Instructions to follow: Can all of these lines be returned exactly?
** begin Collected data **
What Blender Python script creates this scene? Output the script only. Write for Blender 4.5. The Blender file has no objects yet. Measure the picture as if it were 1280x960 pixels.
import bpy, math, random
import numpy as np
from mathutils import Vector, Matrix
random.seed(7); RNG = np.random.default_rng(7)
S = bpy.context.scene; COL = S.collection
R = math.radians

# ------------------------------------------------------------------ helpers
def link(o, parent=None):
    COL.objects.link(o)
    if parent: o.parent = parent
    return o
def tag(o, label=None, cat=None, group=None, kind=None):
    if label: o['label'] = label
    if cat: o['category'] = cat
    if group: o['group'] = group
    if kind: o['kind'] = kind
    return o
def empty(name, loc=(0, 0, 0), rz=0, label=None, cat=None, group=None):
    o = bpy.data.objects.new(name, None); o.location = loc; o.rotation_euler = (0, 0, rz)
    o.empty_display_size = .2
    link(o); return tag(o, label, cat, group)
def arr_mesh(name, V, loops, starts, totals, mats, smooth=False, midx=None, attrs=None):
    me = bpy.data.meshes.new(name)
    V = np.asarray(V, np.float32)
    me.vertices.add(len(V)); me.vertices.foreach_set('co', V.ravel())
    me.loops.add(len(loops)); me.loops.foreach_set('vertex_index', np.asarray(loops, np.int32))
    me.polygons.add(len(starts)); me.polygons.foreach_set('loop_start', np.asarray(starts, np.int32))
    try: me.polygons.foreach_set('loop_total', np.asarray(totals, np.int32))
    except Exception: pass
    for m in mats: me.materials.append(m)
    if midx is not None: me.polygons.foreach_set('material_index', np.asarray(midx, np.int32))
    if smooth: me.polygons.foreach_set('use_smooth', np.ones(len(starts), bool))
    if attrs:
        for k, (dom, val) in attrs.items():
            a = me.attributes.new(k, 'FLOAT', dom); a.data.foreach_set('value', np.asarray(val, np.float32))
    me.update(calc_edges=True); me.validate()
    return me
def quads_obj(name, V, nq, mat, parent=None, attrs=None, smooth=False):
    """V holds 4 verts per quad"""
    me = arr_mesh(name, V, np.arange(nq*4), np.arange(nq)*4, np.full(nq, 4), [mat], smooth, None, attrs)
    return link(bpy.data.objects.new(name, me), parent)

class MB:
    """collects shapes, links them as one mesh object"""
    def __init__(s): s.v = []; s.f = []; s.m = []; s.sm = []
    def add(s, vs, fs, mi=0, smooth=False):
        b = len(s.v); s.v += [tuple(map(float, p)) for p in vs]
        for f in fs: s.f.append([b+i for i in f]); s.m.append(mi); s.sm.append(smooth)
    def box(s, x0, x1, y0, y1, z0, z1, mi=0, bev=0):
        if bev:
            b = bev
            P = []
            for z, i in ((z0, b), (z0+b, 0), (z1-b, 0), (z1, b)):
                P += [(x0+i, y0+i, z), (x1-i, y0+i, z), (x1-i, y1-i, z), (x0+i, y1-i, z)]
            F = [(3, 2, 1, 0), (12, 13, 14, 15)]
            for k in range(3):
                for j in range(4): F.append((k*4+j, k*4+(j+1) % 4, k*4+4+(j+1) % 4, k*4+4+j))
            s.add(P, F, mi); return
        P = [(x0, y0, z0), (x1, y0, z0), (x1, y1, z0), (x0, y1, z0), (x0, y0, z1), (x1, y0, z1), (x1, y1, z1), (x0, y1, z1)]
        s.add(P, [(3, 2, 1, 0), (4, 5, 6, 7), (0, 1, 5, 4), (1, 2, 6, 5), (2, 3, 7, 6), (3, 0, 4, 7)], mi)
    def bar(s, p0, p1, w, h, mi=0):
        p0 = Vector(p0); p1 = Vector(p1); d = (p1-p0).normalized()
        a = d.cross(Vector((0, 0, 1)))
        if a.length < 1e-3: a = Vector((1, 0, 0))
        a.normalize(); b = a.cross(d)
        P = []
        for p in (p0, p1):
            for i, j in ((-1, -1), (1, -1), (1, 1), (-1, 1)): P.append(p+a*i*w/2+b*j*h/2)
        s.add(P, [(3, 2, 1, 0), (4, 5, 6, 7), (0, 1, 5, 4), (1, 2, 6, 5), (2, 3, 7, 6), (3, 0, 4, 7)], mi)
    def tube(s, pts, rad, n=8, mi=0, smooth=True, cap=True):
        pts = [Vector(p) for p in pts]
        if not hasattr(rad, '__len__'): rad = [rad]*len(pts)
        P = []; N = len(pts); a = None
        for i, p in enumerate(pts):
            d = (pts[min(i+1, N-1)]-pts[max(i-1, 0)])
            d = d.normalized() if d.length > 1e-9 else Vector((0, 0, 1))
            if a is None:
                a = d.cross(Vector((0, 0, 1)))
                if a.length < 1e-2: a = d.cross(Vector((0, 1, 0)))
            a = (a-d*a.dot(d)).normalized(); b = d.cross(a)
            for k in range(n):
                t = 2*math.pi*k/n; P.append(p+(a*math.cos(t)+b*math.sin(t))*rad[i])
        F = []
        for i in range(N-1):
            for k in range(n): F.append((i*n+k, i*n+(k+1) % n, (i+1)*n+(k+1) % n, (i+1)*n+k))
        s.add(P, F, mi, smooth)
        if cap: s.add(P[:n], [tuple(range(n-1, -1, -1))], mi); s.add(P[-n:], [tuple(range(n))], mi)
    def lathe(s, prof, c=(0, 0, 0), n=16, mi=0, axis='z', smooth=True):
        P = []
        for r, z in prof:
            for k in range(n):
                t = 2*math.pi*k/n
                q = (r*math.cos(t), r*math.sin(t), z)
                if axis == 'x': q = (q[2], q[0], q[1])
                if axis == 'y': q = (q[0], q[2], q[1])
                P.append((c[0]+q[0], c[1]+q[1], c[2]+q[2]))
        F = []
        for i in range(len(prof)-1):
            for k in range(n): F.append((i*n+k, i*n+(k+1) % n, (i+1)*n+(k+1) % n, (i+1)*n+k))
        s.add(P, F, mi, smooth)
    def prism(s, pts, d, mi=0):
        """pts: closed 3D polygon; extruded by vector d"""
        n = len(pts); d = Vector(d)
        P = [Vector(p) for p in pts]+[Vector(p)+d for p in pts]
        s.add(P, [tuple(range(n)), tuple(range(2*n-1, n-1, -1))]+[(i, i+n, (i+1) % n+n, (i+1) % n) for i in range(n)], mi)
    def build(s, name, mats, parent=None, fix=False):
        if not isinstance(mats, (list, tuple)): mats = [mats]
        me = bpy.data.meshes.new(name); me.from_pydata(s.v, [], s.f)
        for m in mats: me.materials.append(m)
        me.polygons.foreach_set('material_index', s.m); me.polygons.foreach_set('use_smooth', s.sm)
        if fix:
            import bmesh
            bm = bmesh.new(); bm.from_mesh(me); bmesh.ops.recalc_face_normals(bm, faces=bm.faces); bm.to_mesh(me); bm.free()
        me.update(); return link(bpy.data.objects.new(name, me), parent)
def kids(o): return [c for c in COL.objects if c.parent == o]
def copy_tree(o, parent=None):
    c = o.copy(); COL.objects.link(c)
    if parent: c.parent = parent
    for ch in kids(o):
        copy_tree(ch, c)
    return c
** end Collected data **
Solution to this task:
What Blender Python script creates this scene? Output the script only. Write for Blender 4.5. The Blender file has no objects yet. Measure the picture as if it were 1280x960 pixels.
import bpy, math, random
import numpy as np
from mathutils import Vector, Matrix
random.seed(7); RNG = np.random.default_rng(7)
S = bpy.context.scene; COL = S.collection
R = math.radians

# ------------------------------------------------------------------ helpers
def link(o, parent=None):
    COL.objects.link(o)
    if parent: o.parent = parent
    return o
def tag(o, label=None, cat=None, group=None, kind=None):
    if label: o['label'] = label
    if cat: o['category'] = cat
    if group: o['group'] = group
    if kind: o['kind'] = kind
    return o
def empty(name, loc=(0, 0, 0), rz=0, label=None, cat=None, group=None):
    o = bpy.data.objects.new(name, None); o.location = loc; o.rotation_euler = (0, 0, rz)
    o.empty_display_size = .2
    link(o); return tag(o, label, cat, group)
def arr_mesh(name, V, loops, starts, totals, mats, smooth=False, midx=None, attrs=None):
    me = bpy.data.meshes.new(name)
    V = np.asarray(V, np.float32)
    me.vertices.add(len(V)); me.vertices.foreach_set('co', V.ravel())
    me.loops.add(len(loops)); me.loops.foreach_set('vertex_index', np.asarray(loops, np.int32))
    me.polygons.add(len(starts)); me.polygons.foreach_set('loop_start', np.asarray(starts, np.int32))
    try: me.polygons.foreach_set('loop_total', np.asarray(totals, np.int32))
    except Exception: pass
    for m in mats: me.materials.append(m)
    if midx is not None: me.polygons.foreach_set('material_index', np.asarray(midx, np.int32))
    if smooth: me.polygons.foreach_set('use_smooth', np.ones(len(starts), bool))
    if attrs:
        for k, (dom, val) in attrs.items():
            a = me.attributes.new(k, 'FLOAT', dom); a.data.foreach_set('value', np.asarray(val, np.float32))
    me.update(calc_edges=True); me.validate()
    return me
def quads_obj(name, V, nq, mat, parent=None, attrs=None, smooth=False):
    """V holds 4 verts per quad"""
    me = arr_mesh(name, V, np.arange(nq*4), np.arange(nq)*4, np.full(nq, 4), [mat], smooth, None, attrs)
    return link(bpy.data.objects.new(name, me), parent)

class MB:
    """collects shapes, links them as one mesh object"""
    def __init__(s): s.v = []; s.f = []; s.m = []; s.sm = []
    def add(s, vs, fs, mi=0, smooth=False):
        b = len(s.v); s.v += [tuple(map(float, p)) for p in vs]
        for f in fs: s.f.append([b+i for i in f]); s.m.append(mi); s.sm.append(smooth)
    def box(s, x0, x1, y0, y1, z0, z1, mi=0, bev=0):
        if bev:
            b = bev
            P = []
            for z, i in ((z0, b), (z0+b, 0), (z1-b, 0), (z1, b)):
                P += [(x0+i, y0+i, z), (x1-i, y0+i, z), (x1-i, y1-i, z), (x0+i, y1-i, z)]
            F = [(3, 2, 1, 0), (12, 13, 14, 15)]
            for k in range(3):
                for j in range(4): F.append((k*4+j, k*4+(j+1) % 4, k*4+4+(j+1) % 4, k*4+4+j))
            s.add(P, F, mi); return
        P = [(x0, y0, z0), (x1, y0, z0), (x1, y1, z0), (x0, y1, z0), (x0, y0, z1), (x1, y0, z1), (x1, y1, z1), (x0, y1, z1)]
        s.add(P, [(3, 2, 1, 0), (4, 5, 6, 7), (0, 1, 5, 4), (1, 2, 6, 5), (2, 3, 7, 6), (3, 0, 4, 7)], mi)
    def bar(s, p0, p1, w, h, mi=0):
        p0 = Vector(p0); p1 = Vector(p1); d = (p1-p0).normalized()
        a = d.cross(Vector((0, 0, 1)))
        if a.length < 1e-3: a = Vector((1, 0, 0))
        a.normalize(); b = a.cross(d)
        P = []
        for p in (p0, p1):
            for i, j in ((-1, -1), (1, -1), (1, 1), (-1, 1)): P.append(p+a*i*w/2+b*j*h/2)
        s.add(P, [(3, 2, 1, 0), (4, 5, 6, 7), (0, 1, 5, 4), (1, 2, 6, 5), (2, 3, 7, 6), (3, 0, 4, 7)], mi)
    def tube(s, pts, rad, n=8, mi=0, smooth=True, cap=True):
        pts = [Vector(p) for p in pts]
        if not hasattr(rad, '__len__'): rad = [rad]*len(pts)
        P = []; N = len(pts); a = None
        for i, p in enumerate(pts):
            d = (pts[min(i+1, N-1)]-pts[max(i-1, 0)])
            d = d.normalized() if d.length > 1e-9 else Vector((0, 0, 1))
            if a is None:
                a = d.cross(Vector((0, 0, 1)))
                if a.length < 1e-2: a = d.cross(Vector((0, 1, 0)))
            a = (a-d*a.dot(d)).normalized(); b = d.cross(a)
            for k in range(n):
                t = 2*math.pi*k/n; P.append(p+(a*math.cos(t)+b*math.sin(t))*rad[i])
        F = []
        for i in range(N-1):
            for k in range(n): F.append((i*n+k, i*n+(k+1) % n, (i+1)*n+(k+1) % n, (i+1)*n+k))
        s.add(P, F, mi, smooth)
        if cap: s.add(P[:n], [tuple(range(n-1, -1, -1))], mi); s.add(P[-n:], [tuple(range(n))], mi)
    def lathe(s, prof, c=(0, 0, 0), n=16, mi=0, axis='z', smooth=True):
        P = []
        for r, z in prof:
            for k in range(n):
                t = 2*math.pi*k/n
                q = (r*math.cos(t), r*math.sin(t), z)
                if axis == 'x': q = (q[2], q[0], q[1])
                if axis == 'y': q = (q[0], q[2], q[1])
                P.append((c[0]+q[0], c[1]+q[1], c[2]+q[2]))
        F = []
        for i in range(len(prof)-1):
            for k in range(n): F.append((i*n+k, i*n+(k+1) % n, (i+1)*n+(k+1) % n, (i+1)*n+k))
        s.add(P, F, mi, smooth)
    def prism(s, pts, d, mi=0):
        """pts: closed 3D polygon; extruded by vector d"""
        n = len(pts); d = Vector(d)
        P = [Vector(p) for p in pts]+[Vector(p)+d for p in pts]
        s.add(P, [tuple(range(n)), tuple(range(2*n-1, n-1, -1))]+[(i, i+n, (i+1) % n+n, (i+1) % n) for i in range(n)], mi)
    def build(s, name, mats, parent=None, fix=False):
        if not isinstance(mats, (list, tuple)): mats = [mats]
        me = bpy.data.meshes.new(name); me.from_pydata(s.v, [], s.f)
        for m in mats: me.materials.append(m)
        me.polygons.foreach_set('material_index', s.m); me.polygons.foreach_set('use_smooth', s.sm)
        if fix:
            import bmesh
            bm = bmesh.new(); bm.from_mesh(me); bmesh.ops.recalc_face_normals(bm, faces=bm.faces); bm.to_mesh(me); bm.free()
        me.update(); return link(bpy.data.objects.new(name, me), parent)
def kids(o): return [c for c in COL.objects if c.parent == o]
def copy_tree(o, parent=None):
    c = o.copy(); COL.objects.link(c)
    if parent: c.parent = parent
    for ch in kids(o):
        copy_tree(ch, c)
    return c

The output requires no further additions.